**STATED EXERCISE:**
Reproduce the data in its entirety, exactly as supplied.

**** GIVEN DATA ****

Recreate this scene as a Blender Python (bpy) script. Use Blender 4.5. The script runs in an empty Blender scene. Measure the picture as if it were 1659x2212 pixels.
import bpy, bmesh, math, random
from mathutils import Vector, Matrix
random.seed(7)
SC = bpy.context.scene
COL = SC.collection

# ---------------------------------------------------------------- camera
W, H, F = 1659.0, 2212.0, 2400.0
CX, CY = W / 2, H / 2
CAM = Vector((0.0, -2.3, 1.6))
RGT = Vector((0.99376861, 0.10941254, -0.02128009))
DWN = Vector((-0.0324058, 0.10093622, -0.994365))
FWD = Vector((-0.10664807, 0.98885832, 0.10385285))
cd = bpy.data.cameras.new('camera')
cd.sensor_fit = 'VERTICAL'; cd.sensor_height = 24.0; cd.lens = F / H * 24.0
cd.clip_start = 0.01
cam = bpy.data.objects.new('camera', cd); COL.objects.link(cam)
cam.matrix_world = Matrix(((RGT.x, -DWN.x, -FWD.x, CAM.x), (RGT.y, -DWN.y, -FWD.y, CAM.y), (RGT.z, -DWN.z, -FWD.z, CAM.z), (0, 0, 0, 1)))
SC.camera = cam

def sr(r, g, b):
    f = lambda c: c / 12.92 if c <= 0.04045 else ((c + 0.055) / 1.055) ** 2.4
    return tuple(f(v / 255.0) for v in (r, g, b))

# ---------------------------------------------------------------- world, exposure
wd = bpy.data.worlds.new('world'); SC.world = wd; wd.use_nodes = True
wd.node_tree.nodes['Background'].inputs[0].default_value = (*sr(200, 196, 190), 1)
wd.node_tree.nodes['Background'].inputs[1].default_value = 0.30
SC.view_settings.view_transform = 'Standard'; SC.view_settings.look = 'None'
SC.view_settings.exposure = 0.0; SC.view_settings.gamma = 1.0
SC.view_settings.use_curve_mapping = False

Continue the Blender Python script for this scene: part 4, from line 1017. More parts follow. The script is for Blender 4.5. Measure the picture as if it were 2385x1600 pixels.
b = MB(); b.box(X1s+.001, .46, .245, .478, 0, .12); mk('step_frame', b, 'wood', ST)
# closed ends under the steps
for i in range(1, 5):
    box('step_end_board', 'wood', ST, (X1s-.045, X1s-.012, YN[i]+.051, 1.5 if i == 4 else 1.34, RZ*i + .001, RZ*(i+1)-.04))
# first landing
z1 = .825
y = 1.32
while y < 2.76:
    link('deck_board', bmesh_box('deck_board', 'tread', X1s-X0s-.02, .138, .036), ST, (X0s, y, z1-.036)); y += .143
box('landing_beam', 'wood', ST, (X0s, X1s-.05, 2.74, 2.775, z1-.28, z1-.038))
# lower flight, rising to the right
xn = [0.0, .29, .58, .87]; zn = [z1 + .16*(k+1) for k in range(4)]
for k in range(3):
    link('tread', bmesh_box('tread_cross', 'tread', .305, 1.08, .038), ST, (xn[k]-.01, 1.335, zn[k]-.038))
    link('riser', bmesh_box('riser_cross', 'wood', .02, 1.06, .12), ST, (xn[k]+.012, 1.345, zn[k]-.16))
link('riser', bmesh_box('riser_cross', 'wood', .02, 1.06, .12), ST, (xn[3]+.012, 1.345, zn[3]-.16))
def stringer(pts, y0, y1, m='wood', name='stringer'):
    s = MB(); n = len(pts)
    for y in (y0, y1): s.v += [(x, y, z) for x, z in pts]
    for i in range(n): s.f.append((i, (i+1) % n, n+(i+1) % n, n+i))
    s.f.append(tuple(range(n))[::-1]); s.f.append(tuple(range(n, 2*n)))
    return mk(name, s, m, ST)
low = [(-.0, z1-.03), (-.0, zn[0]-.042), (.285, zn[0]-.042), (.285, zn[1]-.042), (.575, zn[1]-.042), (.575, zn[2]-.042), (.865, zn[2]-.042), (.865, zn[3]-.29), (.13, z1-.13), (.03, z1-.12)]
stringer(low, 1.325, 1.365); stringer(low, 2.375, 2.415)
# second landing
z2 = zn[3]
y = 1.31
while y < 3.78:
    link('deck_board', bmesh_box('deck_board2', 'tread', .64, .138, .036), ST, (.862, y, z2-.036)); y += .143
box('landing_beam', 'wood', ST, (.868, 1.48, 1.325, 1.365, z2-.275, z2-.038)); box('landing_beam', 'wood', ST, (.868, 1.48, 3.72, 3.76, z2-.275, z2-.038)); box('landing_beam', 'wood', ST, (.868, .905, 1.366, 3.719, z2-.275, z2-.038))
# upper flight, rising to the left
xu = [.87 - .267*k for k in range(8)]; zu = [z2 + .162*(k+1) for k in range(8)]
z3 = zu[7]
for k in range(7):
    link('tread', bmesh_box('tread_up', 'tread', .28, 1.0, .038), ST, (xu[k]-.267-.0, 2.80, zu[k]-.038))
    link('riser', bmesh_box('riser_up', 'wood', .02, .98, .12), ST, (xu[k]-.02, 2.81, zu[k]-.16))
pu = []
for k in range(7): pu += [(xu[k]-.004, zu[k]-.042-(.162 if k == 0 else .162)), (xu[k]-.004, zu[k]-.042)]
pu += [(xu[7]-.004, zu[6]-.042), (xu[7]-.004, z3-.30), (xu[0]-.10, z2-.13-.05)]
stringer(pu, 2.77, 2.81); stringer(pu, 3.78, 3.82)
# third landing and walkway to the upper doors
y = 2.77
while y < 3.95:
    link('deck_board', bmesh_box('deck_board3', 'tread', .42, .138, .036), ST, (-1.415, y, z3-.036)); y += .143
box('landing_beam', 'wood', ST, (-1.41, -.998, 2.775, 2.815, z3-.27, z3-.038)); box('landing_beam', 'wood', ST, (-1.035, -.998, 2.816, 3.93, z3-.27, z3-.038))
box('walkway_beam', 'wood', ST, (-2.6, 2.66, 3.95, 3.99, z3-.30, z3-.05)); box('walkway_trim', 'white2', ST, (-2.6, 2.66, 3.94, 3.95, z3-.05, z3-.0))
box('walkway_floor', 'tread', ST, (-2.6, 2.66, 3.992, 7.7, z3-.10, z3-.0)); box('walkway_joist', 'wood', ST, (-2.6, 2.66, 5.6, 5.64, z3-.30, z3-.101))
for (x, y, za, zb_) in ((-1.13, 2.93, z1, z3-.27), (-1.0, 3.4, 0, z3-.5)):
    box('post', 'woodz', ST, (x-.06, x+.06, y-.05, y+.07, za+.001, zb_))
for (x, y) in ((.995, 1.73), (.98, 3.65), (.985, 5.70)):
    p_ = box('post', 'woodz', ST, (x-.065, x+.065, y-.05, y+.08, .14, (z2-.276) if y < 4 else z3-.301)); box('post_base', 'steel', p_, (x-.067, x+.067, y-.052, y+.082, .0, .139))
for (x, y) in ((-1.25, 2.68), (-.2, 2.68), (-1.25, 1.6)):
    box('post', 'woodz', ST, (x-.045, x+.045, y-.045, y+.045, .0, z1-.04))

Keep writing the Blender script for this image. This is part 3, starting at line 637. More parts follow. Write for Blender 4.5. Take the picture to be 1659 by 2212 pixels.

****

**FINISHED ANSWER:**
Recreate this scene as a Blender Python (bpy) script. Use Blender 4.5. The script runs in an empty Blender scene. Measure the picture as if it were 1659x2212 pixels.
import bpy, bmesh, math, random
from mathutils import Vector, Matrix
random.seed(7)
SC = bpy.context.scene
COL = SC.collection

# ---------------------------------------------------------------- camera
W, H, F = 1659.0, 2212.0, 2400.0
CX, CY = W / 2, H / 2
CAM = Vector((0.0, -2.3, 1.6))
RGT = Vector((0.99376861, 0.10941254, -0.02128009))
DWN = Vector((-0.0324058, 0.10093622, -0.994365))
FWD = Vector((-0.10664807, 0.98885832, 0.10385285))
cd = bpy.data.cameras.new('camera')
cd.sensor_fit = 'VERTICAL'; cd.sensor_height = 24.0; cd.lens = F / H * 24.0
cd.clip_start = 0.01
cam = bpy.data.objects.new('camera', cd); COL.objects.link(cam)
cam.matrix_world = Matrix(((RGT.x, -DWN.x, -FWD.x, CAM.x), (RGT.y, -DWN.y, -FWD.y, CAM.y), (RGT.z, -DWN.z, -FWD.z, CAM.z), (0, 0, 0, 1)))
SC.camera = cam

def sr(r, g, b):
    f = lambda c: c / 12.92 if c <= 0.04045 else ((c + 0.055) / 1.055) ** 2.4
    return tuple(f(v / 255.0) for v in (r, g, b))

# ---------------------------------------------------------------- world, exposure
wd = bpy.data.worlds.new('world'); SC.world = wd; wd.use_nodes = True
wd.node_tree.nodes['Background'].inputs[0].default_value = (*sr(200, 196, 190), 1)
wd.node_tree.nodes['Background'].inputs[1].default_value = 0.30
SC.view_settings.view_transform = 'Standard'; SC.view_settings.look = 'None'
SC.view_settings.exposure = 0.0; SC.view_settings.gamma = 1.0
SC.view_settings.use_curve_mapping = False

Continue the Blender Python script for this scene: part 4, from line 1017. More parts follow. The script is for Blender 4.5. Measure the picture as if it were 2385x1600 pixels.
b = MB(); b.box(X1s+.001, .46, .245, .478, 0, .12); mk('step_frame', b, 'wood', ST)
# closed ends under the steps
for i in range(1, 5):
    box('step_end_board', 'wood', ST, (X1s-.045, X1s-.012, YN[i]+.051, 1.5 if i == 4 else 1.34, RZ*i + .001, RZ*(i+1)-.04))
# first landing
z1 = .825
y = 1.32
while y < 2.76:
    link('deck_board', bmesh_box('deck_board', 'tread', X1s-X0s-.02, .138, .036), ST, (X0s, y, z1-.036)); y += .143
box('landing_beam', 'wood', ST, (X0s, X1s-.05, 2.74, 2.775, z1-.28, z1-.038))
# lower flight, rising to the right
xn = [0.0, .29, .58, .87]; zn = [z1 + .16*(k+1) for k in range(4)]
for k in range(3):
    link('tread', bmesh_box('tread_cross', 'tread', .305, 1.08, .038), ST, (xn[k]-.01, 1.335, zn[k]-.038))
    link('riser', bmesh_box('riser_cross', 'wood', .02, 1.06, .12), ST, (xn[k]+.012, 1.345, zn[k]-.16))
link('riser', bmesh_box('riser_cross', 'wood', .02, 1.06, .12), ST, (xn[3]+.012, 1.345, zn[3]-.16))
def stringer(pts, y0, y1, m='wood', name='stringer'):
    s = MB(); n = len(pts)
    for y in (y0, y1): s.v += [(x, y, z) for x, z in pts]
    for i in range(n): s.f.append((i, (i+1) % n, n+(i+1) % n, n+i))
    s.f.append(tuple(range(n))[::-1]); s.f.append(tuple(range(n, 2*n)))
    return mk(name, s, m, ST)
low = [(-.0, z1-.03), (-.0, zn[0]-.042), (.285, zn[0]-.042), (.285, zn[1]-.042), (.575, zn[1]-.042), (.575, zn[2]-.042), (.865, zn[2]-.042), (.865, zn[3]-.29), (.13, z1-.13), (.03, z1-.12)]
stringer(low, 1.325, 1.365); stringer(low, 2.375, 2.415)
# second landing
z2 = zn[3]
y = 1.31
while y < 3.78:
    link('deck_board', bmesh_box('deck_board2', 'tread', .64, .138, .036), ST, (.862, y, z2-.036)); y += .143
box('landing_beam', 'wood', ST, (.868, 1.48, 1.325, 1.365, z2-.275, z2-.038)); box('landing_beam', 'wood', ST, (.868, 1.48, 3.72, 3.76, z2-.275, z2-.038)); box('landing_beam', 'wood', ST, (.868, .905, 1.366, 3.719, z2-.275, z2-.038))
# upper flight, rising to the left
xu = [.87 - .267*k for k in range(8)]; zu = [z2 + .162*(k+1) for k in range(8)]
z3 = zu[7]
for k in range(7):
    link('tread', bmesh_box('tread_up', 'tread', .28, 1.0, .038), ST, (xu[k]-.267-.0, 2.80, zu[k]-.038))
    link('riser', bmesh_box('riser_up', 'wood', .02, .98, .12), ST, (xu[k]-.02, 2.81, zu[k]-.16))
pu = []
for k in range(7): pu += [(xu[k]-.004, zu[k]-.042-(.162 if k == 0 else .162)), (xu[k]-.004, zu[k]-.042)]
pu += [(xu[7]-.004, zu[6]-.042), (xu[7]-.004, z3-.30), (xu[0]-.10, z2-.13-.05)]
stringer(pu, 2.77, 2.81); stringer(pu, 3.78, 3.82)
# third landing and walkway to the upper doors
y = 2.77
while y < 3.95:
    link('deck_board', bmesh_box('deck_board3', 'tread', .42, .138, .036), ST, (-1.415, y, z3-.036)); y += .143
box('landing_beam', 'wood', ST, (-1.41, -.998, 2.775, 2.815, z3-.27, z3-.038)); box('landing_beam', 'wood', ST, (-1.035, -.998, 2.816, 3.93, z3-.27, z3-.038))
box('walkway_beam', 'wood', ST, (-2.6, 2.66, 3.95, 3.99, z3-.30, z3-.05)); box('walkway_trim', 'white2', ST, (-2.6, 2.66, 3.94, 3.95, z3-.05, z3-.0))
box('walkway_floor', 'tread', ST, (-2.6, 2.66, 3.992, 7.7, z3-.10, z3-.0)); box('walkway_joist', 'wood', ST, (-2.6, 2.66, 5.6, 5.64, z3-.30, z3-.101))
for (x, y, za, zb_) in ((-1.13, 2.93, z1, z3-.27), (-1.0, 3.4, 0, z3-.5)):
    box('post', 'woodz', ST, (x-.06, x+.06, y-.05, y+.07, za+.001, zb_))
for (x, y) in ((.995, 1.73), (.98, 3.65), (.985, 5.70)):
    p_ = box('post', 'woodz', ST, (x-.065, x+.065, y-.05, y+.08, .14, (z2-.276) if y < 4 else z3-.301)); box('post_base', 'steel', p_, (x-.067, x+.067, y-.052, y+.082, .0, .139))
for (x, y) in ((-1.25, 2.68), (-.2, 2.68), (-1.25, 1.6)):
    box('post', 'woodz', ST, (x-.045, x+.045, y-.045, y+.045, .0, z1-.04))

Keep writing the Blender script for this image. This is part 3, starting at line 637. More parts follow. Write for Blender 4.5. Take the picture to be 1659 by 2212 pixels.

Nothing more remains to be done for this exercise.